Request: Your task is to return, exactly, the run of lines starting at the line holding "tw=.5, ext=5, pipe=.14)" and ending at the line holding "sp *= .66 if sp > 8 else 1", both ends included and no other lines.

Data segment:
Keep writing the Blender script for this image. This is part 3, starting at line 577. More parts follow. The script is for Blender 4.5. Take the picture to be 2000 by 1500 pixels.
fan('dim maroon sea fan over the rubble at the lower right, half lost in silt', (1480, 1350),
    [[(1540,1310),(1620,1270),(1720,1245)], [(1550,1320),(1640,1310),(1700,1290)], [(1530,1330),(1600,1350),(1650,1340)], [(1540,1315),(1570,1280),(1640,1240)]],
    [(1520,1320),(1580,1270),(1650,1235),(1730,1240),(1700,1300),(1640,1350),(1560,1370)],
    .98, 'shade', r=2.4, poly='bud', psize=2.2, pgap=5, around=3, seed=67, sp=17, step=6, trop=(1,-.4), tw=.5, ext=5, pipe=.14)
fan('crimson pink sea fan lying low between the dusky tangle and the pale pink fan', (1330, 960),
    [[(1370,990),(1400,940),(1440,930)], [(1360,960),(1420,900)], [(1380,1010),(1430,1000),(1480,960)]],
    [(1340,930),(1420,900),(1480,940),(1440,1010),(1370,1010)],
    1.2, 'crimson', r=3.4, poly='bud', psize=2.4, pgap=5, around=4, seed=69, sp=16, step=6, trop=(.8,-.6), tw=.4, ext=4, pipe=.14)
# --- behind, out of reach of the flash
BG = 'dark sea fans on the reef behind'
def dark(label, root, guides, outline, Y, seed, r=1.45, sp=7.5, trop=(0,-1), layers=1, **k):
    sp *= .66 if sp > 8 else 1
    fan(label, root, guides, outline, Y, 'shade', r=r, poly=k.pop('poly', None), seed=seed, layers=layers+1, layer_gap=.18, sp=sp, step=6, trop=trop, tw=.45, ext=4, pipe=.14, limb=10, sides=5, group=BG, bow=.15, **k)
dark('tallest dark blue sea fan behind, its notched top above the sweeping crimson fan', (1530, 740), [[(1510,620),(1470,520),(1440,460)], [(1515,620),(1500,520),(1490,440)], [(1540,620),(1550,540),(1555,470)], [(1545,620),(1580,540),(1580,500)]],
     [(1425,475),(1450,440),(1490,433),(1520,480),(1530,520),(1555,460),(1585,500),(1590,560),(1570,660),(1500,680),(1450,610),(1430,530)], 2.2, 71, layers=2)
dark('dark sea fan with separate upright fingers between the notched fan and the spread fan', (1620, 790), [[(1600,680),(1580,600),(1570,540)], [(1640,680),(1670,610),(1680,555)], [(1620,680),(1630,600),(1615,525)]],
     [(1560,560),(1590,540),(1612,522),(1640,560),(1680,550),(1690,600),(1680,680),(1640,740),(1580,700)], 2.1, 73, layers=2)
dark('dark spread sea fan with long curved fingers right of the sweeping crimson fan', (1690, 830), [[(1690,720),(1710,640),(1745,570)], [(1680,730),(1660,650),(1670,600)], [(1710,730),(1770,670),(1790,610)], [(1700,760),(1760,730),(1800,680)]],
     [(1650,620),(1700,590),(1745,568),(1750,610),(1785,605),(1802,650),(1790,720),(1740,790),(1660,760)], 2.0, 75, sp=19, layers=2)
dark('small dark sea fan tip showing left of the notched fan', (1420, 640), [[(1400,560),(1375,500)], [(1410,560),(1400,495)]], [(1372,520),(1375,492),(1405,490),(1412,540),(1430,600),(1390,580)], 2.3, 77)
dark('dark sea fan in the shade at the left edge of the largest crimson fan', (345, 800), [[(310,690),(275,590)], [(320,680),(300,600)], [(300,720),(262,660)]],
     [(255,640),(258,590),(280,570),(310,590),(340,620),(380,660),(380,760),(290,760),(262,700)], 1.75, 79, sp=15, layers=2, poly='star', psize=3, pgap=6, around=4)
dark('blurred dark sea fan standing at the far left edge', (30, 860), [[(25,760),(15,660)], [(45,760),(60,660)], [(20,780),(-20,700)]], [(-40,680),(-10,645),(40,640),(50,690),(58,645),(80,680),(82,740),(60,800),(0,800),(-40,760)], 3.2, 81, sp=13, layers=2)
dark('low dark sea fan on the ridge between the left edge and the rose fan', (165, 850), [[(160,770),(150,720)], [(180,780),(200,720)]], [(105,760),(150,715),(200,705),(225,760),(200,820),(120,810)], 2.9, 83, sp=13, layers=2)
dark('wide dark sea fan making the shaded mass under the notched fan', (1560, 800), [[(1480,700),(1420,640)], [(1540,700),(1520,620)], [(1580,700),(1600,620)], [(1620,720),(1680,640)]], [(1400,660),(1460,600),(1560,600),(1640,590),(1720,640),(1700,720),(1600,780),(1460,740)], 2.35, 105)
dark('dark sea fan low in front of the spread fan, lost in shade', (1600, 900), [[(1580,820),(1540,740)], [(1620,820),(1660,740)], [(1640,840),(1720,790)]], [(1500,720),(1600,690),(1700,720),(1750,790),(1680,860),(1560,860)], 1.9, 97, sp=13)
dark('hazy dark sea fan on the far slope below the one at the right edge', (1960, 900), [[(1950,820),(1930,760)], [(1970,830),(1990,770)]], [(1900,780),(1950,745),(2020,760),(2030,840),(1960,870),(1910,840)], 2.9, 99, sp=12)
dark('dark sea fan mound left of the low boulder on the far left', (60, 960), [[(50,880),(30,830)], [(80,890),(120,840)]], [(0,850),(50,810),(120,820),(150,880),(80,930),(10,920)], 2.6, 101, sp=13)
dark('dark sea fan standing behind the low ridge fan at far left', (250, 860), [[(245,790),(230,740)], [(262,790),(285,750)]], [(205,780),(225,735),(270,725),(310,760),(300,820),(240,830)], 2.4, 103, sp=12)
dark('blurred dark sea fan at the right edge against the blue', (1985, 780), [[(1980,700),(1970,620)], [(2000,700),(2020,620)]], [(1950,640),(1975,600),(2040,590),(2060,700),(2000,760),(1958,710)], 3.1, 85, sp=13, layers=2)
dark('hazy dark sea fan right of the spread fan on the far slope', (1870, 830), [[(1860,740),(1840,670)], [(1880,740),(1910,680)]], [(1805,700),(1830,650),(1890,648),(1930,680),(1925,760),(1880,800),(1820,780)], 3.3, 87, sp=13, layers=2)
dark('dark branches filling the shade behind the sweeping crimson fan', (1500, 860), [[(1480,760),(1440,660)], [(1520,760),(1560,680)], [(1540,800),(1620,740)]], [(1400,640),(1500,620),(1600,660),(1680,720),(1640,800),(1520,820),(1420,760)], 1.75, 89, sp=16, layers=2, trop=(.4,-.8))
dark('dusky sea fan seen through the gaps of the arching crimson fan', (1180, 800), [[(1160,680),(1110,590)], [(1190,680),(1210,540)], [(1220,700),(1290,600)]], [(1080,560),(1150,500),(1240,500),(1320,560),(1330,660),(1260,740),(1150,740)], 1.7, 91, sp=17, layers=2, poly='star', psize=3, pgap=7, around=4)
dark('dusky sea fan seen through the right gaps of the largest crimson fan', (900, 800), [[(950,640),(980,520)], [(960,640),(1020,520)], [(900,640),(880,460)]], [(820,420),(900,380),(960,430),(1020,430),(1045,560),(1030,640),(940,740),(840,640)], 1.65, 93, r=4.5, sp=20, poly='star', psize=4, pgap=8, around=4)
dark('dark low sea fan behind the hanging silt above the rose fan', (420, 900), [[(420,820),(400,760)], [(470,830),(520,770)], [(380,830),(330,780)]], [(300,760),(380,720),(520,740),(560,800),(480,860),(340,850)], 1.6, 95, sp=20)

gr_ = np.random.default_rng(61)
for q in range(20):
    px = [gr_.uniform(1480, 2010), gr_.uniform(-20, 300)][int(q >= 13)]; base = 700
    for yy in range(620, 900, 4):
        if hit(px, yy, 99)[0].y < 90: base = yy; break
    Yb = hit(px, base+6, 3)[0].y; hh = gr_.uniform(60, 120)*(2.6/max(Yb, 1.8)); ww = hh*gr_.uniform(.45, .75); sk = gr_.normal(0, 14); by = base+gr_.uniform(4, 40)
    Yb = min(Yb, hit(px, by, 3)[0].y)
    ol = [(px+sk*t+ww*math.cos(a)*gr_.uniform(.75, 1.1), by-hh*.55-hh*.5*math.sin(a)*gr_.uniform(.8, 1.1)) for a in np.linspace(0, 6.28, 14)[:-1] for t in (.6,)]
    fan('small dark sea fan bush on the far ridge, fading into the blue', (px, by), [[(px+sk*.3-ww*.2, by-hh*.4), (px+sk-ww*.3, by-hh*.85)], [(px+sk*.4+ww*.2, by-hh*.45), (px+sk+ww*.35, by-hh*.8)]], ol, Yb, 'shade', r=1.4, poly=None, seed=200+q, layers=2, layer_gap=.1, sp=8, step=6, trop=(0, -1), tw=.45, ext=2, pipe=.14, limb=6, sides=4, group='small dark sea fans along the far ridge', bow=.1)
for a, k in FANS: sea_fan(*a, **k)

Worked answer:
    .98, 'shade', r=2.4, poly='bud', psize=2.2, pgap=5, around=3, seed=67, sp=17, step=6, trop=(1,-.4), tw=.5, ext=5, pipe=.14)
fan('crimson pink sea fan lying low between the dusky tangle and the pale pink fan', (1330, 960),
    [[(1370,990),(1400,940),(1440,930)], [(1360,960),(1420,900)], [(1380,1010),(1430,1000),(1480,960)]],
    [(1340,930),(1420,900),(1480,940),(1440,1010),(1370,1010)],
    1.2, 'crimson', r=3.4, poly='bud', psize=2.4, pgap=5, around=4, seed=69, sp=16, step=6, trop=(.8,-.6), tw=.4, ext=4, pipe=.14)
# --- behind, out of reach of the flash
BG = 'dark sea fans on the reef behind'
def dark(label, root, guides, outline, Y, seed, r=1.45, sp=7.5, trop=(0,-1), layers=1, **k):
    sp *= .66 if sp > 8 else 1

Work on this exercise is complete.